Like the leading circles in the Democratic Party our Labour right wing is most comfortable with a politics in which two parties, broadly committed to the continuity of the capitalist system, alternate in power with their essential similarities obscured by rhetoric and style.

That model is eroding faster than a Rachel Reeves tax promise.
 

The distinctive feature of the Mamdani campaign is the electoral dynamic which saw a massive mobilisation of working people with a section of the Trumpian base responding to Mamdani’s focus on the cost of living, jobs and welfare.

The significance of this for British politics is obvious.

The latest opinion polls have the upstart Reform UK running away with Tory votes and a chunk of people who might more usually vote Labour.

The Caerphilly election showed how savvy voters are in spotting the best way to block Reform UK.

This tactic has some utility but it is not sufficient.

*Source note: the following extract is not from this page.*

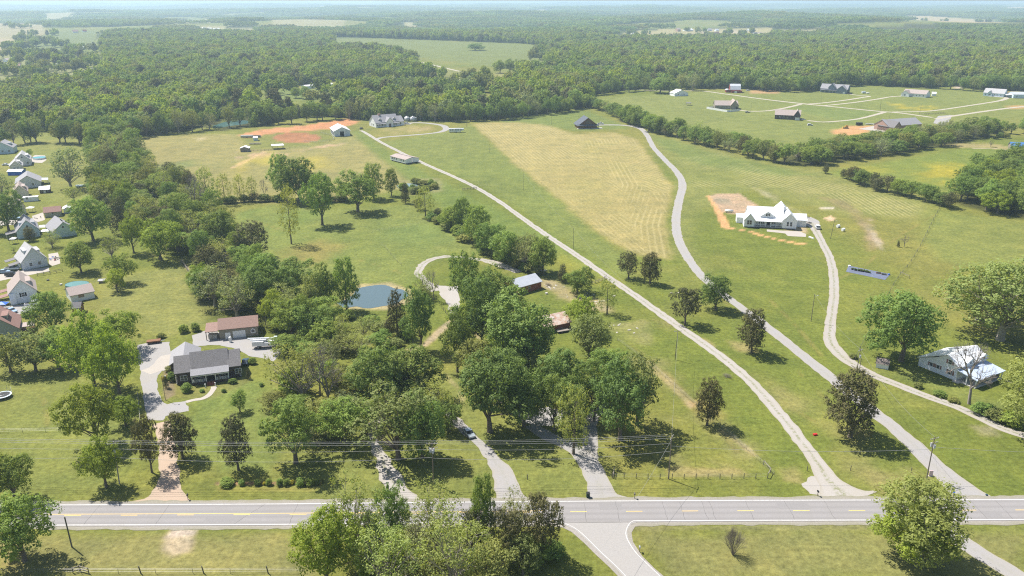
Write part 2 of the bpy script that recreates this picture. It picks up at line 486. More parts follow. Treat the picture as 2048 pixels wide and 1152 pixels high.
    area([(795, 250), (845, 248), (870, 256), (862, 262), (800, 258)], (.30, .22, .11), 4, .5, 3, .5)
    area([(395, 276), (410, 275), (408, 279), (396, 280)], (.42, .36, .22), 4, .7, 2)
    # white farmhouse garden plot and bare earth lines
    area([(1420, 390), (1478, 385), (1520, 415), (1500, 430), (1440, 424)], (.36, .255, .165), 1.2, .88, 1)
    area([(1462, 402), (1490, 402), (1506, 418), (1470, 420)], (.26, .215, .13), 2, .6, 1.5, .3)
    area([(1426, 394), (1456, 392), (1464, 408), (1458, 418), (1440, 414)], (.19, .180, .125), 1.5, .75, 1.5, .4)
    area([(1460, 392), (1485, 394), (1492, 400), (1466, 400)], (.19, .19, .09), 1.2, .6, 1, .4)
    line([(1416, 392, 1.6), (1430, 412, 2.4), (1443, 434, 4.2), (1452, 455, 4.2), (1470, 458, 1.6), (1500, 463, 1.8), (1520, 470, 2.6), (1550, 478, 1.6), (1590, 486, 2.6), (1612, 488, .8)], 2, (.46, .27, .12), .6, .95, .25)
    area([(1575, 440), (1615, 448), (1618, 472), (1570, 462)], (.36, .28, .19), 1.5, .7, 1, .4)
    area([(1594, 434), (1630, 436), (1640, 446), (1610, 446)], (.30, .22, .14), 1, .7, 1, .2)
    area([(1647, 436), (1662, 432), (1672, 438), (1660, 443)], (.50, .35, .22), .8, .95, .4)
    area([(1640, 416), (1668, 415), (1668, 419), (1642, 419)], (.48, .44, .38), .8, .9, .4)
    # around the red barn, rubbish, rocks
    area([(1060, 555), (1110, 560), (1150, 585), (1210, 600), (1225, 622), (1180, 625), (1130, 600), (1090, 580)], (.29, .245, .150), 2.5, .75, 2, .5)
    area([(880, 495), (1040, 535), (1060, 552), (1010, 560), (990, 535), (900, 520)], (.23, .225, .095), 5, .5, 3, .3)
    area([(1210, 645), (1290, 645), (1300, 690), (1240, 680)], (.30, .27, .16), 3, .5, 3, .7)
    area([(1310, 640), (1345, 645), (1340, 662), (1315, 656)], (.36, .27, .17), 2, .6, 1.5, .4)
    line([(1300, 722), (1370, 790), (1420, 850)], 2.2, (.33, .24, .13), 1, .6, .8, .3)
    area([(1372, 805), (1400, 800), (1450, 830), (1440, 846), (1400, 838)], (.42, .26, .12), 1.5, .8, 1.2, .4)
    area([(1450, 680), (1500, 690), (1520, 706), (1480, 704)], (.29, .24, .12), 2, .6, 1.5, .3)
    line([(1395, 672), (1420, 690), (1450, 712)], 2, (.30, .25, .14), 1.2, .6, 1, .3)
    area([(1115, 500), (1160, 515), (1250, 565), (1230, 575), (1150, 560), (1110, 540)], (.23, .225, .040), 6, .5, 4, .6)
    area([(1480, 735), (1560, 755), (1600, 800), (1640, 850), (1700, 880), (1760, 960), (1700, 930), (1620, 860), (1540, 790)], (.25, .22, .11), 5, .45, 4, .45)
    area([(1640, 860), (1790, 880), (1860, 960), (1800, 990), (1700, 930)], (.215, .195, .090), 5, .5, 3, .3)
    area([(1330, 935), (1480, 938), (1500, 950), (1340, 955)], (.38, .28, .15), 1.2, .6, 1.2, .7)
    area([(1200, 700), (1320, 720), (1430, 830), (1560, 940), (1450, 950), (1330, 930), (1330, 860), (1300, 760)], (.205, .200, .090), 4, .6, 3, .2)
    line([(1300, 735), (1340, 770), (1400, 830), (1490, 895), (1550, 945)], 1.6, (.30, .245, .13), .8, .7, .6, .2)
    area([(1560, 940), (1590, 935), (1600, 965), (1570, 960)], (.34, .27, .15), 1.5, .5, 1.2, .6)
    area([(1945, 852), (1990, 850), (2000, 872), (1960, 872)], (.34, .30, .22), 1.5, .6, 1.2, .5)
    area([(0, 1010), (600, 1010), (600, 1003), (0, 1005)], G_DRY, .8, .5, .6, .3)
    area([(0, 1058), (620, 1056), (620, 1066), (0, 1068)], G_LUSH, .7, .5, .6)
    area([(1265, 1052), (1740, 1050), (1740, 1058), (1270, 1062)], (.16, .165, .085), .8, .7, .6)
    area([(1262, 1068), (1290, 1072), (1298, 1100), (1280, 1110), (1268, 1095)], (.36, .29, .17), 1, .7, 1, .5)
    area([(0, 1066), (640, 1066), (640, 1160), (0, 1160)], (.172, .172, .072), 3, .75, 2)
    area([(1280, 1064), (2060, 1064), (2060, 1160), (1340, 1160)], (.172, .176, .072), 3, .75, 2)
    area([(1480, 1120), (1560, 1125), (1540, 1160), (1470, 1160)], G_DRY, 3, .5, 2, .3)
    area([(0, 1040), (50, 1125), (60, 1160), (-100, 1160)], (.36, .25, .13), 2, .7, 1.5, .3)
    # roadside dirt of the closed entry south of the road
    area([(345, 1058), (400, 1058), (390, 1080), (378, 1105), (345, 1112), (325, 1100), (332, 1075)], (.33, .27, .175), 1.2, .85, 1.2)
    area([(345, 1058), (400, 1058), (392, 1072), (336, 1072)], (.40, .35, .30), 1.0, .6, 1.2, .4)
    # lawns
    area([(0, 740), (130, 735), (290, 820), (290, 880), (230, 990), (0, 1000)], (.150, .178, .052), 4, .7)
    area([(200, 560), (370, 530), (430, 610), (420, 650), (330, 680), (280, 640), (200, 640)], (.172, .188, .062), 4, .75)
    area([(540, 950), (560, 860), (720, 800), (900, 740), (1100, 790), (1200, 850), (1235, 1000), (640, 1003), (540, 1003)], (.140, .172, .050), 5, .65, 3)
    area([(400, 780), (520, 760), (560, 860), (540, 950), (430, 950), (340, 880), (330, 840), (380, 830)], (.118, .165, .046), 3, .7, 2)
    area([(430, 963), (640, 963), (640, 970), (430, 971)], (.22, .125, .075), .5, .9, .4)
    area([(430, 973), (640, 973), (620, 984), (430, 984)], G_DRY, .8, .5, .6, .3)
    area([(325, 728), (345, 725), (352, 790), (330, 800)], (.16, .125, .085), .6, .8, .4)
    area([(340, 770), (500, 752), (500, 762), (420, 800), (350, 798)], (.15, .13, .06), 1.0, .35, .8)
    area([(545, 720), (600, 720), (600, 780), (560, 780)], (.33, .25, .14), 2, .6, 1.5, .5)
    area([(1820, 730), (1990, 800), (2060, 820), (2060, 860), (1900, 790), (1800, 750)], (.165, .200, .060), 3, .6, 2)
    area([(80, 268), (160, 262), (205, 330), (240, 350), (190, 420), (100, 400), (0, 300)], (.160, .185, .058), 4, .5)
    area([(175, 338), (240, 335), (245, 350), (190, 352)], (.24, .185, .10), 2, .6, 2, .3)
    area([(245, 500), (300, 495), (360, 520), (300, 530)], (.24, .22, .10), 2, .6, 1.5, .2)
    line([(362, 520), (385, 548), (398, 568)], 1.2, (.36, .32, .2), .5, .8)
    line([(430, 960), (432, 850), (430, 840)], .3, G_DRY, .3, .2)
    for P_ in ([(1540, 600), (1600, 660), (1650, 720), (1690, 760)], [(1420, 580), (1520, 660), (1600, 745), (1680, 830), (1760, 910)], [(1560, 800), (1640, 850), (1700, 880)], [(500, 440), (600, 470), (720, 520), (800, 545)], [(1260, 690), (1330, 740), (1430, 850), (1500, 930)], [(1670, 560), (1720, 540), (1800, 470), (1870, 430)], [(60, 780), (90, 800), (95, 850)]):
        line(P_, 1.3, G_DRY, .7, .55, .5, .2)
        line([(a + 9, b) for a, b in P_], .8, G_LUSH, .6, .4, .5, .2)
    # the two-track through the trees and scuffed lines
    line([(905, 642), (880, 662), (850, 690), (812, 703)], 3.0, (.34, .26, .17), .8, .75)
    line([(945, 655), (965, 690), (1000, 740)], 1.5, (.33, .27, .18), .8, .7, .6, .3)
    line([(890, 750), (915, 775), (925, 800)], 1.2, (.30, .26, .15), .6, .6, .5, .3)
    # pond margin
    area([(700, 585), (725, 568), (780, 566), (825, 580), (822, 605), (770, 620), (700, 618), (676, 608)], (.33, .28, .16), 1.5, .8, 1)
    area([(800, 362), (880, 355), (885, 385), (830, 392), (795, 380)], (.23, .215, .12), 3, .6, 2, .4)
    # far fields
    area([(600, 80), (672, 77), (1050, 88), (1110, 97), (1100, 118), (1095, 145), (1040, 140), (860, 118), (700, 98)], (.128, .160, .050), 8, .95)
    area([(985, 146), (1040, 140), (1095, 143), (1090, 160), (1060, 168), (1000, 166)], (.19, .195, .075), 8, .85)
    area([(840, 128), (940, 142), (990, 160), (900, 160), (850, 148)], (.155, .175, .062), 8, .7)
    area([(530, 180), (660, 175), (700, 192), (600, 200), (540, 198)], (.125, .170, .055), 8, .8)
    area([(695, 155), (800, 155), (840, 165), (780, 170), (700, 168)], (.200, .190, .085), 8, .8)
    area([(880, 192), (960, 192), (985, 203), (900, 208)], (.125, .175, .050), 6, .8)
    area(CLEAR[0], (.36, .27, .17), 10, .9); area(CLEAR[1], (.24, .22, .13), 10, .9)
    area(CLEAR[2], (.115, .150, .055), 10, .9); area(CLEAR[3], (.30, .25, .16), 8, .9)
    area(CLEAR[4], (.17, .185, .08), 8, .8)
    for c in (5, 6, 7, 8, 12, 13, 15, 16, 17, 18, 19): area(CLEAR[c], (.25, .245, .14), 12, .9)
    area(CLEAR[9], (.27, .25, .13), 10, .9)
    area([(1380, 63), (1430, 63), (1480, 66), (1540, 70), (1500, 74), (1400, 72)], (.34, .29, .22), 10, .7, 5, .4)
    for c in (10, 11): area(CLEAR[c], (.34, .27, .14), 14, .9)
    # woods' floor
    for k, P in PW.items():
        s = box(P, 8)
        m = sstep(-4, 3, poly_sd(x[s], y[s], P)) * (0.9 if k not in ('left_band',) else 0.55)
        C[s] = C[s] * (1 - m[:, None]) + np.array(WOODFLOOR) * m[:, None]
    # beyond the farms everything that is not a clearing is woodland
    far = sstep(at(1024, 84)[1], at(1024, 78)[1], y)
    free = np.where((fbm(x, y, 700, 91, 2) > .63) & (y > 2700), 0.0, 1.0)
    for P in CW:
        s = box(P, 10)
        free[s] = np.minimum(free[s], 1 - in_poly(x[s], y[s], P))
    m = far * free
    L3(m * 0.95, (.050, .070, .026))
    gr = sstep(.80, .98, C[:, 1] / np.maximum(C[:, 0], 1e-4))
    C[:, 0] *= .96; C[:, 1] *= .935 + .05 * (1 - gr); C[:, 2] *= .86 + .19 * (1 - gr)
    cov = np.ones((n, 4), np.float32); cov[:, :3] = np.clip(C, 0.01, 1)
    # mowing rows: distance from the field's edge (metres) and strength
    rows = np.zeros((n, 4), np.float32)
    HP = at_np(HAY); s = box(HP, 4)
    sd = poly_sd(x[s], y[s], HP)
    dl, _ = seg_dist(x[s], y[s], at(945, 247), at(1262, 535))
    RE = at_np([(1230, 262), (1272, 276), (1305, 320), (1346, 372), (1338, 420), (1331, 452), (1347, 520), (1360, 560)])
    dr = np.full(len(s), 1e9)
    for a in range(len(RE) - 1):
        q, _ = seg_dist(x[s], y[s], RE[a], RE[a + 1]); dr = np.minimum(dr, q)
    ph = np.where(dl < dr * 1.5 + 6 * (fbm(x[s], y[s], 60, 9, 2) - .5), dl, dr * .93)
    rows[s, 0] = ph; rows[s, 1] = sstep(0, 2, sd) * (0.10 + 0.38 * sstep(.35, .65, fbm(x[s], y[s], 40, 8, 3)))
    RP = at_np([(1300, 290), (1440, 300), (1560, 345), (1700, 370), (1860, 410), (1840, 440), (1700, 432), (1560, 380), (1480, 372), (1400, 380), (1470, 470), (1500, 540), (1440, 540), (1380, 470), (1362, 400), (1372, 350)])
    s = box(RP, 6)
    sd = poly_sd(x[s], y[s], RP)
    base = at_np([(1250, 240), (1440, 296), (1600, 335), (1760, 380), (1920, 430)])
    dd = np.full(len(s), 1e9)
    for a in range(len(base) - 1):
        q, _ = seg_dist(x[s], y[s], base[a], base[a + 1]); dd = np.minimum(dd, q)
    b2, _ = seg_dist(x[s], y[s], at(1362, 372), at(1520, 560))
    lower = sstep(at(0, 375)[1], at(0, 400)[1], y[s])
    rows[s, 0] = np.where(y[s] < at(0, 385)[1], b2, dd * 0.8)
    rows[s, 1] = np.maximum(rows[s, 1], sstep(0, 10, sd) * 0.55 * sstep(.40, .62, fbm(x[s], y[s], 34, 18, 3)))
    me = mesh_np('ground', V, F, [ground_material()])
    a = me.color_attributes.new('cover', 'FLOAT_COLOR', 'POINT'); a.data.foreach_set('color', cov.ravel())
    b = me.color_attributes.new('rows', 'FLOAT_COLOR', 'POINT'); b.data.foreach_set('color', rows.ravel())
    # windrow colour added in the material
    m = me.materials[0]; N, L = m.node_tree.nodes, m.node_tree.links
    P_ = N['Principled BSDF']; src = P_.inputs['Base Color'].links[0].from_socket
    ra = N.new('ShaderNodeAttribute'); ra.attribute_name = 'rows'
    sp = N.new('ShaderNodeSeparateXYZ'); L.new(ra.outputs['Vector'], sp.inputs[0])
    geo = N.new('ShaderNodeNewGeometry')
    wn = noise_node(N, L, 0.05, 2, 0.5, geo.outputs['Position'])
    def M(op, a, b=None):
        x_ = N.new('ShaderNodeMath'); x_.operation = op
        for i_, q in enumerate((a, b)):
            if q is None: continue
            if isinstance(q, (int, float)): x_.inputs[i_].default_value = q
            else: L.new(q, x_.inputs[i_])
        return x_.outputs[0]
    phs = M('ADD', M('MULTIPLY', sp.outputs[0], 2 * math.pi / 2.7), M('MULTIPLY', wn.outputs[0], .5))
    sn = M('POWER', M('ADD', M('MULTIPLY', M('SINE', phs), 0.5), 0.5), 3.0)
    br = noise_node(N, L, 0.5, 4, 0.7, geo.outputs['Position'])
    brk = N.new('ShaderNodeMapRange'); brk.inputs[1].default_value = .38; brk.inputs[2].default_value = .58
    L.new(br.outputs[0], brk.inputs[0])
    k = M('MULTIPLY', M('MULTIPLY', sn, sp.outputs[1]), M('ADD', M('MULTIPLY', brk.outputs[0], .7), .3))
    mx = N.new('ShaderNodeMix'); mx.data_type = 'RGBA'; L.new(k, mx.inputs[0]); L.new(src, mx.inputs[6])
    mx.inputs[7].default_value = (0.43, 0.36, 0.175, 1)
    L.new(mx.outputs[2], P_.inputs['Base Color'])
    o = link('ground', me); tag(o, kind='structure')
    return o
build_ground()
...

Given that the Reform UK electorate is far from being a monolithic block of people with a common ideological position but, in fact, is highly fragmented and contains many looking for an alternative, an important political priority is to fragment it.

That this cannot be done by the kind of consensus politics which is the failing strategy of Establishment politicians is transparently obvious.

Electoral politics is in flux and it is important that a rough and ready unity emerges that provides the best prospects in each constituency for advance.

The early promise that the fledgling new left party might be the decisive element in catalysing a new political landscape has been compromised to a certain extent. The promise of a radical departure in politics has been most profitably seized upon by the Green Party, which has harvested some of the enthusiasm that Zarah Sultana and Jeremy Corbyn’s initiative generated.

That real advance must be grounded in the mass movements against war, austerity and solidarity shows just how important it is that the new left party gets organised at local and industrial level.

A decisive political breakthrough that encompasses every necessary element in fashioning a model of popular sovereignty and working-class progress means finding ways for left-wing Labour folk, trade unions, Greens and socialists to find a rough unity in action. A united front, in fact.